Hex Meshing

Use the Hex tool to create a mesh of solid elements.

While the Solid Map tool can automatically create 3D mesh directly on solids as long as the solids you select are already mappable, hex meshing depends on an existing 2D mesh, which is then extrapolated into a 3D mesh based on the parameters you input.



Figure 1.
  • Two opposing faces are called "Source" and "Target" faces.
  • One or more faces that directly connect and enclose the volume between the source and target are called "Guide" faces.
  • The drag direction is the vector from the source face to the destination face.

Create Hex Mesh

  1. From the 3D ribbon, click the Hex tool.


    Figure 2.
  2. Click on the guide bar to set parameters for meshing.
    Set the element size or density to be defined in the along direction. This determines the number of elements along the depth of the mapping.
    The biasing style works in conjunction with biasing intensity. If intensity is "0", biasing is not applied.


    Figure 3. No biasing


    Figure 4. Linear


    Figure 5. Bell Curve


    Figure 6. Exponential
    The following advanced options are available.
    Apply orthogonally along extrusion
    Keep the solid elements generated more perpendicular to the surface faces in the along direction
    Optimize hex elements
    Optimization is performed to improve Jacobian and warpage quality. Avoids negative Jaobian elements.
  3. Select source geometry that defines the source face of the 3D volume.
    These can be surfaces, elements, or 2D/3D topological faces.
  4. Create hex mesh in one of the following ways:
    Option Description
    Along vector
    1. In the microdialog, set a density value or an element size if not already defined in the options menu.
    2. Enter a thickness value or drag the manipulator to create hex mesh along the element normal.
      Tip:
      • Click to pick the global X/Y/Z, screen normal, screen parallel, and/or a user-defined direction instead.
      • Click to flip the normal direction.


    Figure 7.


    Figure 8. . 1D elements converted to 2D elements along a vector.
    With Guides/Targets (Optional)
    1. Click the Guides selector.
    2. Select the geometry that defines the face of the 3D volume along which you wish to map the mesh.

      When elements are used, the mapped mesh maintains the nodal positions with selected elements. They can be equivalenced to have common nodes. While selecting nodes, each selection should represent an edge that connects the source and destination.

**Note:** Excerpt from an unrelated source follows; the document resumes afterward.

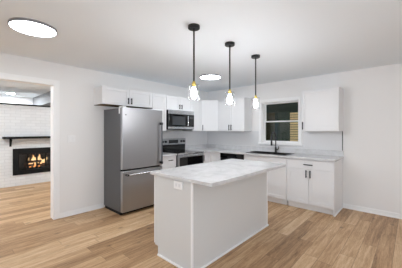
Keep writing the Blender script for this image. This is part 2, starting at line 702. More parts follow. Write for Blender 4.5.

    3. Click the Target selector.
    4. If desired, select geometry that you wish the 3D mesh to match up with.


      Figure 9.
    5. In the microdialog, set a density value or an element size if not already defined in the options menu.
    Figure 10. . Mesh created with source elements and a midline as a guide.
    Figure 11. . Mesh created with source elements and surfaces/lines as guides.
    Figure 12. . Mesh created with source elements and multiple faces and elements as guides. Topo(2D/3D) element faces are supported.
    Figure 13. . Mesh created with source elements and multiple node paths as guides.
  5. Optional: On the guide bar, Equivalence all of the elements in the solidmap component and create the faces (^faces component) for that component.
    This function is optional and does not directly impact the solidmap functionality. It allows you to perform faster and easier solid modeling. The solidmap component is equivalenced with an initial tolerance of 1% of element size. When this function is performed, a message is displayed informing you of the number of nodes equivalenced along with the tolerance value used. Any subsequent use of this function without performing additional solid mapping increases the tolerance (to a maximum of 10% element size) before equivalencing again.

HyperMesh displays the progress of the solid map meshing process in the status bar. Upon completion, HyperMesh displays a report of the mesh quality. The element quality value reported is the worst scaled Jacobian in the mesh. The scaled Jacobian's value may range from 0.0 to 1.0(best). An elem's scaled Jacobian is a ratio of the elem Jacobian over the Jacobian of an ideal elem of the same configuration.